◆ **Data segment**:
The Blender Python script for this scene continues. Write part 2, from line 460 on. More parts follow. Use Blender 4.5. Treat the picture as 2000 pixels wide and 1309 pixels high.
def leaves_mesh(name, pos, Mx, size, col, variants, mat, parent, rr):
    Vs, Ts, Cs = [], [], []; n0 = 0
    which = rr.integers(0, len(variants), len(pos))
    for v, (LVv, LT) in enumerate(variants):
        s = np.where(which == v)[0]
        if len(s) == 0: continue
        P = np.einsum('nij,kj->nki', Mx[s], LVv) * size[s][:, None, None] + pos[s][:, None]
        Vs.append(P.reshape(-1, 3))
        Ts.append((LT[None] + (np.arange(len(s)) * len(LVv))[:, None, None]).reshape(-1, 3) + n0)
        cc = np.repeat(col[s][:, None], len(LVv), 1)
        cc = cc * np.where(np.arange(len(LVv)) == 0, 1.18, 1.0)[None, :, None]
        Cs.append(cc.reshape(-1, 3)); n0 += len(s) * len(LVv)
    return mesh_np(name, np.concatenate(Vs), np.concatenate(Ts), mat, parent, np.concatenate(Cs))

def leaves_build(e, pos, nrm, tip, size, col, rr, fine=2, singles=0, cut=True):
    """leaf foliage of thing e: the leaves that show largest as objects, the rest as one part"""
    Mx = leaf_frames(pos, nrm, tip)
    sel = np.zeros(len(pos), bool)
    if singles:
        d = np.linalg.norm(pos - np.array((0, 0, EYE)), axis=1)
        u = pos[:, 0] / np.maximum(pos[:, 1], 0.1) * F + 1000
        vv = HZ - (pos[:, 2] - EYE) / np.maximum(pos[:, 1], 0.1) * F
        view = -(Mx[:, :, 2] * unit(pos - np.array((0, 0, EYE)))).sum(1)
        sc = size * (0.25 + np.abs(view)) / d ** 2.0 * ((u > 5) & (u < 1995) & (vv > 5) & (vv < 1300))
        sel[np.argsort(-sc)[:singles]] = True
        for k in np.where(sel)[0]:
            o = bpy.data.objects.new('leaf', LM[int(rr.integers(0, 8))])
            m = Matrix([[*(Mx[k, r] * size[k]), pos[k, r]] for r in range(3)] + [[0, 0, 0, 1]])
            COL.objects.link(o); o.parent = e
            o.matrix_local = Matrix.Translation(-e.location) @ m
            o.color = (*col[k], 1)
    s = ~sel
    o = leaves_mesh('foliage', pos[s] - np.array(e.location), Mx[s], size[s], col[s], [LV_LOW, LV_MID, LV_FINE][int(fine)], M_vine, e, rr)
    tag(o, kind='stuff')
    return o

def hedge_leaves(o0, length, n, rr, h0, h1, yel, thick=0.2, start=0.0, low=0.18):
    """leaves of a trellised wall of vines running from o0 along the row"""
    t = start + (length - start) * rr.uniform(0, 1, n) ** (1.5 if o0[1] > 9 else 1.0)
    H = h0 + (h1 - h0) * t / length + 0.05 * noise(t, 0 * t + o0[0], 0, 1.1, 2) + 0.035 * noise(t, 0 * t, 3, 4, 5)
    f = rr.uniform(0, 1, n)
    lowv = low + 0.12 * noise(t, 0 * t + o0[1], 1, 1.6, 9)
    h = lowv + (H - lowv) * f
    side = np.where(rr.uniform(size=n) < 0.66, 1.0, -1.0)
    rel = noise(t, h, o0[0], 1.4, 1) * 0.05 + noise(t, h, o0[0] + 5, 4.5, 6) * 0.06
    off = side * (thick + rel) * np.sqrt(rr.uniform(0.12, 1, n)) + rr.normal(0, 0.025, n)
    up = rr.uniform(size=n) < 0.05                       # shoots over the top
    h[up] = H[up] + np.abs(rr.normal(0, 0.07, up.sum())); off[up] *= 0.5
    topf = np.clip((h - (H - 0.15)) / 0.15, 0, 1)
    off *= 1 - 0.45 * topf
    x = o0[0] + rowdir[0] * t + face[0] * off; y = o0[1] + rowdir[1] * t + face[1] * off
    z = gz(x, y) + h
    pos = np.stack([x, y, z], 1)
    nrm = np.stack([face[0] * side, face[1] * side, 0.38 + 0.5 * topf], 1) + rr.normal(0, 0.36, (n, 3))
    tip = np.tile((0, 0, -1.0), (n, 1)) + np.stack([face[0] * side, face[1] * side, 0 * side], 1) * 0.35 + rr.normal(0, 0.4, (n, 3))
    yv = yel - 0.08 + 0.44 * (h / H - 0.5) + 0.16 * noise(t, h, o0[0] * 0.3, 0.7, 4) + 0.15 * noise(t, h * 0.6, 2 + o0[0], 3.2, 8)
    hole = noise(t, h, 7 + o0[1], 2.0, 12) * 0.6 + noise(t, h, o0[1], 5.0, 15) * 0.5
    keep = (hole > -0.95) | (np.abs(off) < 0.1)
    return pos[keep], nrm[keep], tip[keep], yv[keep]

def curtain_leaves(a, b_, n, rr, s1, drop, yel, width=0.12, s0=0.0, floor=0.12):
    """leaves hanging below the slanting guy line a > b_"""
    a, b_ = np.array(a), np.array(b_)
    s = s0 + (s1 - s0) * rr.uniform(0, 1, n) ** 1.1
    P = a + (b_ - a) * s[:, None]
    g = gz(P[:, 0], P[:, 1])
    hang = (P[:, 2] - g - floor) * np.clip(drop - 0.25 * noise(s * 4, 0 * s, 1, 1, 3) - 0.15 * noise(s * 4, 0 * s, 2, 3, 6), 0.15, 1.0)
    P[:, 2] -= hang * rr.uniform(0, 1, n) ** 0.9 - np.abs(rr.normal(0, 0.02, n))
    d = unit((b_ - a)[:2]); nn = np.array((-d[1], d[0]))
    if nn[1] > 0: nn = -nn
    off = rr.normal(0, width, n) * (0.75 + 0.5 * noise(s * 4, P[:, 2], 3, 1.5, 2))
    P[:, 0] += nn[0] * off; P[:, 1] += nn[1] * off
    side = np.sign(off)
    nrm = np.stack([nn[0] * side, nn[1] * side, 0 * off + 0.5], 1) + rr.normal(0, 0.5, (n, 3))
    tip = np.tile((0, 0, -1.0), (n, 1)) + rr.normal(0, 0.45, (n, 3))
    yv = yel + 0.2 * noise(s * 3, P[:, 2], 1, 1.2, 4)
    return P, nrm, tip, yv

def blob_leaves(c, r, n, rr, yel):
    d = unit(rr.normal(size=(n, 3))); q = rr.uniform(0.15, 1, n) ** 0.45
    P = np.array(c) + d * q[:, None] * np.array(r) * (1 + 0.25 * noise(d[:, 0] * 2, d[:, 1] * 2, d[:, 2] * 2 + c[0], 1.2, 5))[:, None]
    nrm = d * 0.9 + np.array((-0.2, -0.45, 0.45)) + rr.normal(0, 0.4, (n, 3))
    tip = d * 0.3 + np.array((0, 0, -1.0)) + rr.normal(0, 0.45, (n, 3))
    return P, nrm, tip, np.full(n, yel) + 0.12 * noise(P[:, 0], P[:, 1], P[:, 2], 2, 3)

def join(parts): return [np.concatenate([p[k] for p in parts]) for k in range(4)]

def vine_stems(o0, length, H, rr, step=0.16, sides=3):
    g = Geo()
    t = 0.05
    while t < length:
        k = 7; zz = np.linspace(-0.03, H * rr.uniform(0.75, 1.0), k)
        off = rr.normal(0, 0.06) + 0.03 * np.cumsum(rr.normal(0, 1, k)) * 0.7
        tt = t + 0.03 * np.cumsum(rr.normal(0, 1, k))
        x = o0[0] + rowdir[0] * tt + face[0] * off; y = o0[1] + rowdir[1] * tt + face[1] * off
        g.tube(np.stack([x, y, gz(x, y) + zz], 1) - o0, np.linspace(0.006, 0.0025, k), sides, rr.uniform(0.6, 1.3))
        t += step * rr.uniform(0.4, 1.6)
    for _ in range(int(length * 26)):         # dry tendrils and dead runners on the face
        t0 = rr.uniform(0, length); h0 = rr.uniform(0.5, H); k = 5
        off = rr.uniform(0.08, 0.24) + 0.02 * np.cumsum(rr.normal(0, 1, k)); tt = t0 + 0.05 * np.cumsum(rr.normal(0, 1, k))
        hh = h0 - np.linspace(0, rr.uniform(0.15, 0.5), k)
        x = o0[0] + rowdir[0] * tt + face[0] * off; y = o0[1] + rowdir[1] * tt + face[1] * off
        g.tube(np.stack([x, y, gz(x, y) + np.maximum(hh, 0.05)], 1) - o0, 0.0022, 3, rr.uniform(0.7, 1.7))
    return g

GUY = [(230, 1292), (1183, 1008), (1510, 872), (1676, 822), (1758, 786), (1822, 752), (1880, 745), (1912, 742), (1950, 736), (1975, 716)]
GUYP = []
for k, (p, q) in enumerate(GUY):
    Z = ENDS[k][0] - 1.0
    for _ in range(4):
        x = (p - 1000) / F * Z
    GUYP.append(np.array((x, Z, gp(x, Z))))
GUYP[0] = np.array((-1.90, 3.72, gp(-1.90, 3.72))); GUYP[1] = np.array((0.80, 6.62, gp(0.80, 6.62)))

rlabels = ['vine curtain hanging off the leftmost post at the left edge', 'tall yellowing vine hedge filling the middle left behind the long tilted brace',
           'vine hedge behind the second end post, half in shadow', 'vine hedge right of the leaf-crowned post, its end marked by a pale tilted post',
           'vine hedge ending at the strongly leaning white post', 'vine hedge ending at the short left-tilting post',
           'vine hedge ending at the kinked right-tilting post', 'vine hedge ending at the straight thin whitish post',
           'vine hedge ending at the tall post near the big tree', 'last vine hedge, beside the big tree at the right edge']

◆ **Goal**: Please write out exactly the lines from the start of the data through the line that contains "mat, parent, np.concatenate(Cs))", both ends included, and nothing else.

◆ **Exercise result**:
The Blender Python script for this scene continues. Write part 2, from line 460 on. More parts follow. Use Blender 4.5. Treat the picture as 2000 pixels wide and 1309 pixels high.
def leaves_mesh(name, pos, Mx, size, col, variants, mat, parent, rr):
    Vs, Ts, Cs = [], [], []; n0 = 0
    which = rr.integers(0, len(variants), len(pos))
    for v, (LVv, LT) in enumerate(variants):
        s = np.where(which == v)[0]
        if len(s) == 0: continue
        P = np.einsum('nij,kj->nki', Mx[s], LVv) * size[s][:, None, None] + pos[s][:, None]
        Vs.append(P.reshape(-1, 3))
        Ts.append((LT[None] + (np.arange(len(s)) * len(LVv))[:, None, None]).reshape(-1, 3) + n0)
        cc = np.repeat(col[s][:, None], len(LVv), 1)
        cc = cc * np.where(np.arange(len(LVv)) == 0, 1.18, 1.0)[None, :, None]
        Cs.append(cc.reshape(-1, 3)); n0 += len(s) * len(LVv)
    return mesh_np(name, np.concatenate(Vs), np.concatenate(Ts), mat, parent, np.concatenate(Cs))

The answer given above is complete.